L’anaphore en « Si » (« Si l’un d’eux cherchait… », « Si un autre cherchait… ») introduit un ensemble de subordonnées hypothétiques, qui mettent en place la cause et la conséquence à chaque fois. La férocité de Frère Jean est ainsi mise en valeur. L’ensemble est très visuel avec force comparaisons, comme « lui cassait les reins comme à un chien » : l’adversaire est ici totalement dévalorisé, à l’inverse de l’épopée, où chaque adversaire se respecte dans un combat loyal. L’expression du bas corporel « il l’empalait par le fondement » permet un jeu sur les mots, qui renforce la même idée.

C. Un contenu sérieux : des éléments de médecine

L’éclatement du corps est mis en scène, et renvoie à un savoir anatomique précis de Rabelais, lecteur d’Hippocrate. Les termes techniques se multiplient :

– « spondyles » (les vertèbres)

– « desgondait les ischies »

– « commissure lambdoide » (« suture des os du crâne en forme de lambda»).

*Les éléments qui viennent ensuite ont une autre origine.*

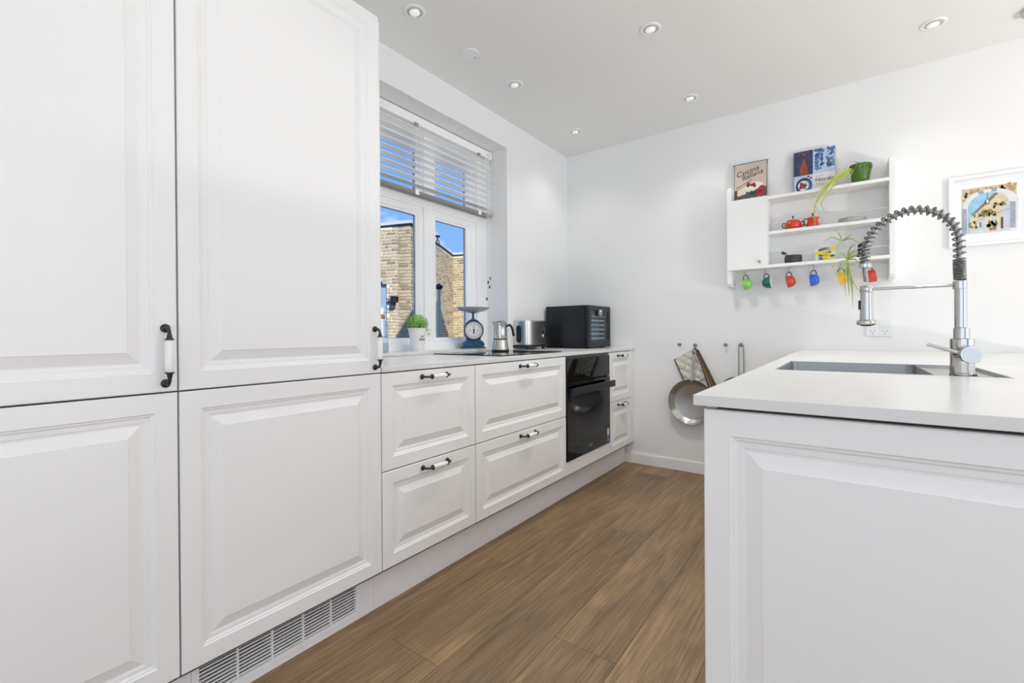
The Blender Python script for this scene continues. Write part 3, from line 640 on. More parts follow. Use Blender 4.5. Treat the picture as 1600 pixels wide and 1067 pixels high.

Ces éléments peuvent être liés au projet d’écriture de Rabelais, énoncé dans son prologue : derrière l’aspect comique, le lecteur doit déceler un contenu sérieux.

Conclusion.

Ce texte est une parodie du registre épique car le combat proposé par Frère Jean n’a pas pour but de défendre une grande cause. Au contraire, c’est son goût pour le vin qui pousse cet homme d’Eglise à abattre de sang froid une partie de l’armée picrocholine. Toutefois, derrière l’aspect farcesque de ce passage, Rabelais dénonce le monde monacal et délivre des éléments d’érudition dans le domaine de la médecine.

Ce passage serait à confronter à l’inauguration de l’abbaye de Thélème : le même Frère Jean propose une vision humaniste du monde clérical, avec une abbaye qui a pour unique devise « Fay ce que vouldras ». Ces deux extraits –et l’évolution du personnage Frère Jean- montrent la foi en l’homme humaniste qui anime Rabelais : un ivrogne peut se montrer lucide lorsqu’il s’agit de dénoncer une récitation absurde de prières non comprises et devenir un véritable humaniste, par définition progressiste.